WHAT IS BEING ASKED: Your task is to print exactly the lines from the line that contains "What Blender Python" through the line that contains "FPX, TH, CZ", with pictures left out.

#####

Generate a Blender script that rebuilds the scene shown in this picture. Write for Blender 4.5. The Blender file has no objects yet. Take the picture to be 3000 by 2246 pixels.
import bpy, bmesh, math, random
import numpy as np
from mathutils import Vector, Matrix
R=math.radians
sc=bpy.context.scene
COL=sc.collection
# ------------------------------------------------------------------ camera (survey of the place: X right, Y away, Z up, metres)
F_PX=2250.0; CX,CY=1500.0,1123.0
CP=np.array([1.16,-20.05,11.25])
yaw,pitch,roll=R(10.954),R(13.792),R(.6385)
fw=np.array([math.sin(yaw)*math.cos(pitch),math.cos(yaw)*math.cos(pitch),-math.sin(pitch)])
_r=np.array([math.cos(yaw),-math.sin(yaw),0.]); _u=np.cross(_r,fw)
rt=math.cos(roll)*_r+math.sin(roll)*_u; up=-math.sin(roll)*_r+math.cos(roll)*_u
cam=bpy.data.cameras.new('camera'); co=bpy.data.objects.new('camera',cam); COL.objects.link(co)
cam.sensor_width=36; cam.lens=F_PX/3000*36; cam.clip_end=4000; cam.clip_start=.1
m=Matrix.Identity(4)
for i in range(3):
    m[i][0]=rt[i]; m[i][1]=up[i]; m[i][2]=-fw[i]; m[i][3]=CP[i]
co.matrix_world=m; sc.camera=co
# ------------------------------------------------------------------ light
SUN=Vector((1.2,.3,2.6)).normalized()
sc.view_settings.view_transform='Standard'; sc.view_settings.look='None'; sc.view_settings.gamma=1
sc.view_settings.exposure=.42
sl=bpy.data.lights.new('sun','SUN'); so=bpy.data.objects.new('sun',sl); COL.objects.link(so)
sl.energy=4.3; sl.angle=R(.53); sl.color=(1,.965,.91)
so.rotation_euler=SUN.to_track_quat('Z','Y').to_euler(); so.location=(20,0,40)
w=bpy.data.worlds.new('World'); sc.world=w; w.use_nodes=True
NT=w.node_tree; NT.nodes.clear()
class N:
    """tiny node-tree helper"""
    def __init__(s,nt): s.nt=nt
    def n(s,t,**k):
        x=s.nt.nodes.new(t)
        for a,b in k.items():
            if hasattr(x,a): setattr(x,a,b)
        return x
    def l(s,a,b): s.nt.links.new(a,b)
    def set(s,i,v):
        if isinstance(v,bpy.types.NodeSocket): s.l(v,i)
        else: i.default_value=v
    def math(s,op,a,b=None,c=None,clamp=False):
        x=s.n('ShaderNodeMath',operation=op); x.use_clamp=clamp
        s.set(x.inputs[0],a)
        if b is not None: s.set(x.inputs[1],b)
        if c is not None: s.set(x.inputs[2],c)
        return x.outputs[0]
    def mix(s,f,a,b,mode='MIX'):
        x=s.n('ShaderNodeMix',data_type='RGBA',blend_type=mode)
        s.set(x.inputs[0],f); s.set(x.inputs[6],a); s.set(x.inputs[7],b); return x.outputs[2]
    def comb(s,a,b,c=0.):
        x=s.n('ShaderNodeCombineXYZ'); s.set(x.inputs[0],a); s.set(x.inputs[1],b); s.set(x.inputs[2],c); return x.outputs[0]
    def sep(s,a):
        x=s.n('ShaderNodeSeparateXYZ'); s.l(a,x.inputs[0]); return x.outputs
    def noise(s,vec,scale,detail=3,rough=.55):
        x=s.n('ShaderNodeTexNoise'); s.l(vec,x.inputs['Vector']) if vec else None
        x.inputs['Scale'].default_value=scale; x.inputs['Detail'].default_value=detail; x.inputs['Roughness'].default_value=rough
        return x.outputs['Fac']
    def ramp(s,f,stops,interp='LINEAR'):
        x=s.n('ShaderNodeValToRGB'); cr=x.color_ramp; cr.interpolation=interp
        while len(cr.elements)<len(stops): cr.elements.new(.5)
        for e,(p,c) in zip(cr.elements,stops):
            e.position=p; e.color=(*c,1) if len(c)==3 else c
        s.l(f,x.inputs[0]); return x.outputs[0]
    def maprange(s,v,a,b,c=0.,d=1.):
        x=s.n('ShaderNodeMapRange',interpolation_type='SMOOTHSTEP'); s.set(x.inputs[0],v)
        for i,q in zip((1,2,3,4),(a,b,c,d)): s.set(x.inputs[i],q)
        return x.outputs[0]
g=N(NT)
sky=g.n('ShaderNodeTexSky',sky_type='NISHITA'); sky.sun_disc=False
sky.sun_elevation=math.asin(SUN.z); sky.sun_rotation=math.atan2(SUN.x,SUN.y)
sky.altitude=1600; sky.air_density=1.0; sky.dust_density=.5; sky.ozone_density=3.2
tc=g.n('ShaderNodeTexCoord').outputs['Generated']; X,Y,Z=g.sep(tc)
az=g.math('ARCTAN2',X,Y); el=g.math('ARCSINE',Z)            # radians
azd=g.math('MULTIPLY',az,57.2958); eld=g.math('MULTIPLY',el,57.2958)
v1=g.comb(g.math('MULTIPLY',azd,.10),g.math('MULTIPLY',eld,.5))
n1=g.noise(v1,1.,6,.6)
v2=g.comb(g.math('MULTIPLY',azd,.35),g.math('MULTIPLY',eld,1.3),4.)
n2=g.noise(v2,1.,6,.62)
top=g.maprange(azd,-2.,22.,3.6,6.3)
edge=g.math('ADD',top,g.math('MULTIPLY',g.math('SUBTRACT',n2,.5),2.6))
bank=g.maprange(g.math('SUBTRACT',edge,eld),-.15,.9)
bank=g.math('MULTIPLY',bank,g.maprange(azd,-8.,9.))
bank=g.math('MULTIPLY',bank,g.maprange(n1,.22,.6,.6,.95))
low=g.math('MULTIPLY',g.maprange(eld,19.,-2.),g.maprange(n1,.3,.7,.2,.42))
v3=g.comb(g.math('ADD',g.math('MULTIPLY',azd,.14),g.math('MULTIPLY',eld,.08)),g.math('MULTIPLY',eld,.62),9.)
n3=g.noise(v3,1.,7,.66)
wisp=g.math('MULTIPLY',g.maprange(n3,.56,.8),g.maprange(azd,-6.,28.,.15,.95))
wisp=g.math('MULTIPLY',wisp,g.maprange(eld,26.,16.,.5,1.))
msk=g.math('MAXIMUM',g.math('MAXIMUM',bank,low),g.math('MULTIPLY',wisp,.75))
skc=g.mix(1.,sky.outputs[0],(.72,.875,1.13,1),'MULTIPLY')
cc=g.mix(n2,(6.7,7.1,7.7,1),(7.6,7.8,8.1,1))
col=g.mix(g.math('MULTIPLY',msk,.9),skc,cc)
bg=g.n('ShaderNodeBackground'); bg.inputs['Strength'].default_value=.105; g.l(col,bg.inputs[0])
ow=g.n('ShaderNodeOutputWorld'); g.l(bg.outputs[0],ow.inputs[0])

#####

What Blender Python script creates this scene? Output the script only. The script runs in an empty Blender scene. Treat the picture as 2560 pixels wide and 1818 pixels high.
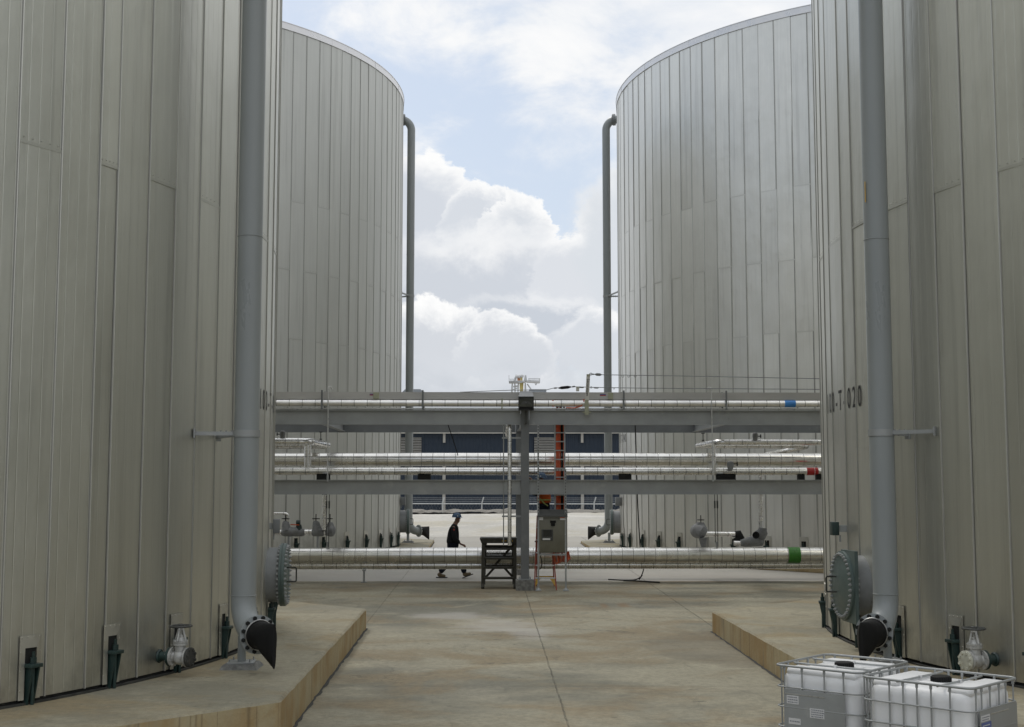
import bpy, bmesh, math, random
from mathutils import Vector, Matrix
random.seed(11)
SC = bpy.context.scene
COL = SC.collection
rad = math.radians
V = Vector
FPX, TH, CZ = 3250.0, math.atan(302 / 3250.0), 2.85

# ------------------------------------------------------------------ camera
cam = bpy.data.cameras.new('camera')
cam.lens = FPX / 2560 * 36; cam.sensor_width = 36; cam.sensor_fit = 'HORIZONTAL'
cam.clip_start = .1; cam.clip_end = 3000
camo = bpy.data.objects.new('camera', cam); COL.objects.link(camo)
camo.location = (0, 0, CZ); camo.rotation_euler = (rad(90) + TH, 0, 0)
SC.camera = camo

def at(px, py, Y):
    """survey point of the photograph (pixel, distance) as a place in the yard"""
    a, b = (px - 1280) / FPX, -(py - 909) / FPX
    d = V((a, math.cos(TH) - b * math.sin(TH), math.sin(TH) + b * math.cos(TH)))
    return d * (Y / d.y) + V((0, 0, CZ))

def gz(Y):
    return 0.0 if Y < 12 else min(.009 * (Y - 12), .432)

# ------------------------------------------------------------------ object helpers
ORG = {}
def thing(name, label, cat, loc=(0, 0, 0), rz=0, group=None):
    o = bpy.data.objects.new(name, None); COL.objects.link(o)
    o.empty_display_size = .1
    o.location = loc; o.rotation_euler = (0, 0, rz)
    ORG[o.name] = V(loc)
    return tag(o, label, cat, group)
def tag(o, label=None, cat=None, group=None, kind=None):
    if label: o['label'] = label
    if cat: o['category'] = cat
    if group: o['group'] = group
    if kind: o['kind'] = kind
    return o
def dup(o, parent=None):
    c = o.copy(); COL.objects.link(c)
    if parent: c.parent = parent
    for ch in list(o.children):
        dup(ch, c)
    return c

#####

ANSWER:
What Blender Python script creates this scene? Output the script only. The script runs in an empty Blender scene. Treat the picture as 2560 pixels wide and 1818 pixels high.
import bpy, bmesh, math, random
from mathutils import Vector, Matrix
random.seed(11)
SC = bpy.context.scene
COL = SC.collection
rad = math.radians
V = Vector
FPX, TH, CZ = 3250.0, math.atan(302 / 3250.0), 2.85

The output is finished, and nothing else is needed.